Anna Dowell

Grant Type

Dissertation Fieldwork Grant

Institutional Affiliation

Duke U.

Grant number

Gr. 9365

Approve Date

October 7, 2016

Project Title

Dowell, Anna J., Duke U., Durham, NC - To aid research on 'Evangelicalism in Egypt: Transformations of Citizenship and Piety among Protestants in Egypt,' supervised by Dr. Rebecca L.Stein

ANNA J. DOWELL, then a graduate student at Duke University, Durham, North Carolina, was awarded a grant in October 2016 to aid research on ‘Evangelicalism in Egypt: Transformations of Citizenship and Piety among Protestants in Egypt,’ supervised by Dr. Rebecca L. Stein.

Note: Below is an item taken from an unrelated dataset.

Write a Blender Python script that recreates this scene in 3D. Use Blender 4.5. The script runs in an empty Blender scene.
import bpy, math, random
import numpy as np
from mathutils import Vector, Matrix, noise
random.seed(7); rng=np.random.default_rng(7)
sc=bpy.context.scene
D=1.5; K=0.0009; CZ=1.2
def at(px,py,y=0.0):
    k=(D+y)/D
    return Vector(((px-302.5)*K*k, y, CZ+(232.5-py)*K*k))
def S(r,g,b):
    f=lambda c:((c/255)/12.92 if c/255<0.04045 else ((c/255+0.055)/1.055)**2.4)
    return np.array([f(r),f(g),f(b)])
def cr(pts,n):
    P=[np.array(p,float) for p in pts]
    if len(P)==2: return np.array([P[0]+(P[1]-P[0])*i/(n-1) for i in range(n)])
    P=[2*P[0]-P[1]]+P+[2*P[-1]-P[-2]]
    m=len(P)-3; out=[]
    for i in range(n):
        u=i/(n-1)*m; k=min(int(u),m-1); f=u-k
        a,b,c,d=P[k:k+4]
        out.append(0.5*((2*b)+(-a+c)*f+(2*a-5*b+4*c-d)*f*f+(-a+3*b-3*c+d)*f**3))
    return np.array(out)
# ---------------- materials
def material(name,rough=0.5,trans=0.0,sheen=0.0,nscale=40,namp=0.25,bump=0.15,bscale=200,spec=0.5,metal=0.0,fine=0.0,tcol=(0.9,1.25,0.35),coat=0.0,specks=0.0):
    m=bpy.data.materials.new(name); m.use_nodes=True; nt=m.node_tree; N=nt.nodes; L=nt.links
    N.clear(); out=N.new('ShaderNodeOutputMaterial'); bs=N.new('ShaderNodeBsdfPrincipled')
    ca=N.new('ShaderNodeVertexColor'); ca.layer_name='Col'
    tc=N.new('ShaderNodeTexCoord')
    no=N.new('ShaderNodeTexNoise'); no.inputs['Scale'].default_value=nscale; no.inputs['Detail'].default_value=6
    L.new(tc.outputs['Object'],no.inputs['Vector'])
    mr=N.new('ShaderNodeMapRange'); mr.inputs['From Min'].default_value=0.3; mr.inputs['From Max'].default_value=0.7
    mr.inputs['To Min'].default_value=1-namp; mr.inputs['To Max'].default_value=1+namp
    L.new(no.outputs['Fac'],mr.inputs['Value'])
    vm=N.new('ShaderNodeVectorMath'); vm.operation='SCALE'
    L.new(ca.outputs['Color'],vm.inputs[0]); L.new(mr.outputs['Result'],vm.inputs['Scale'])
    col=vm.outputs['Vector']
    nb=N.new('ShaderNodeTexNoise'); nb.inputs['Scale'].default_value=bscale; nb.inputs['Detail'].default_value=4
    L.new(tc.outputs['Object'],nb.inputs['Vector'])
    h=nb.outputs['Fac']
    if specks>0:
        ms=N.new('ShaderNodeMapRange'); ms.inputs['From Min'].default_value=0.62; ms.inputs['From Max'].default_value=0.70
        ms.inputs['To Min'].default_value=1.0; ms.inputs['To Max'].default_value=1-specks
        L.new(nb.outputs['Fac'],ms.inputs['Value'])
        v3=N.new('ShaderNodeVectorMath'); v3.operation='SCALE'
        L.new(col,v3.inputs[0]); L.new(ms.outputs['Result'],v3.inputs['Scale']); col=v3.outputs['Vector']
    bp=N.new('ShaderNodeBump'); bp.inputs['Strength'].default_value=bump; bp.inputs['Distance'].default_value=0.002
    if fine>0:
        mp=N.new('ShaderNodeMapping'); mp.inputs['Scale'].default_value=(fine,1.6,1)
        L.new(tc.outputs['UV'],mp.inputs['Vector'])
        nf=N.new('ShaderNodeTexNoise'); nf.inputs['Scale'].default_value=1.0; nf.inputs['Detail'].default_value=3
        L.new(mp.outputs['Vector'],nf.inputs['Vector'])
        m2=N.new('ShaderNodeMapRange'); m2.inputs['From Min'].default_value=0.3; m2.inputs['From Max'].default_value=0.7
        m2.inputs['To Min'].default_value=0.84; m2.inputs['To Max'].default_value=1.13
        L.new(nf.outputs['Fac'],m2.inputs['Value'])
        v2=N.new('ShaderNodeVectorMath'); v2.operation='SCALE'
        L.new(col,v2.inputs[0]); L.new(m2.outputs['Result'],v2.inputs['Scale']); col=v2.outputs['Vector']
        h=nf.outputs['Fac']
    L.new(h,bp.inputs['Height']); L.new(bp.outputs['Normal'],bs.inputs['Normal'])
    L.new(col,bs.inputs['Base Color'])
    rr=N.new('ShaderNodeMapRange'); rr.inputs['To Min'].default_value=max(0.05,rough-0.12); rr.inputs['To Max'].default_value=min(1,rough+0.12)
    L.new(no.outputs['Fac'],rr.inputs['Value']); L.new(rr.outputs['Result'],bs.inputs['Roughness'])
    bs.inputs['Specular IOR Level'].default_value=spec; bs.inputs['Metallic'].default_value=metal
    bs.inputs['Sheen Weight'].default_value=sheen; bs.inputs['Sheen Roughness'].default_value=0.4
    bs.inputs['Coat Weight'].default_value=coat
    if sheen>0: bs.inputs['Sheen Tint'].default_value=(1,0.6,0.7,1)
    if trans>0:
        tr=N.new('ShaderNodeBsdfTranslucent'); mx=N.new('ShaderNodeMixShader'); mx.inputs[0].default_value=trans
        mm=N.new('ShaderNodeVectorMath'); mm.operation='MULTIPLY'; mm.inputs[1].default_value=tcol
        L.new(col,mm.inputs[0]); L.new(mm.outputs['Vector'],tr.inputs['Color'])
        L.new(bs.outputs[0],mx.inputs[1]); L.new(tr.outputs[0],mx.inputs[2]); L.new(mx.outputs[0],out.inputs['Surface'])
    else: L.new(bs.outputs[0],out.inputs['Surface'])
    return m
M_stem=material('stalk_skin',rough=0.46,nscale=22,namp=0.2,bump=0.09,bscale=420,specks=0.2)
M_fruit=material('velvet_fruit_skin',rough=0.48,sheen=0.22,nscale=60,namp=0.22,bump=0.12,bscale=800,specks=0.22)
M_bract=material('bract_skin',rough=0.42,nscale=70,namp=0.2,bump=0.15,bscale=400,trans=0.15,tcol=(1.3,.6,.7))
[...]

This dissertation research explores the historical and contemporary entanglements of Protestant piety, nationalist imagination, and global flows or people, ideas, and material objects that produces the small, vocal Evangelical Egyptian community. Spanning archival research at the premiere Evangelical educational establishment in Egypt, years of participant observation and interviews in local churches, para-church organizations, and service organizations, and close analysis of music, publishing, and art, this research aims to explore how an indigenous religious identity and institution was produced and is being produced out of an historically colonially tinged Euro-American religious movement. This research aims to both trouble the notions of two over-determined categories — that of the evangelical believer and that of the Arab citizen — as well as produce a counterpoint to the anthropology of Christianity’s over-reliance on the notion of rupture as central to the contemporary explosion of charismatic/evangelical Christianity. The question of the difference that Christianity makes to both national and international aspirations and community building is pressing for both understanding Egypt in the years following the 2012 popular uprisings and the increased importance of understanding how nationalism interfaces with piety movements and evangelical/charismatic currents in other global spaces.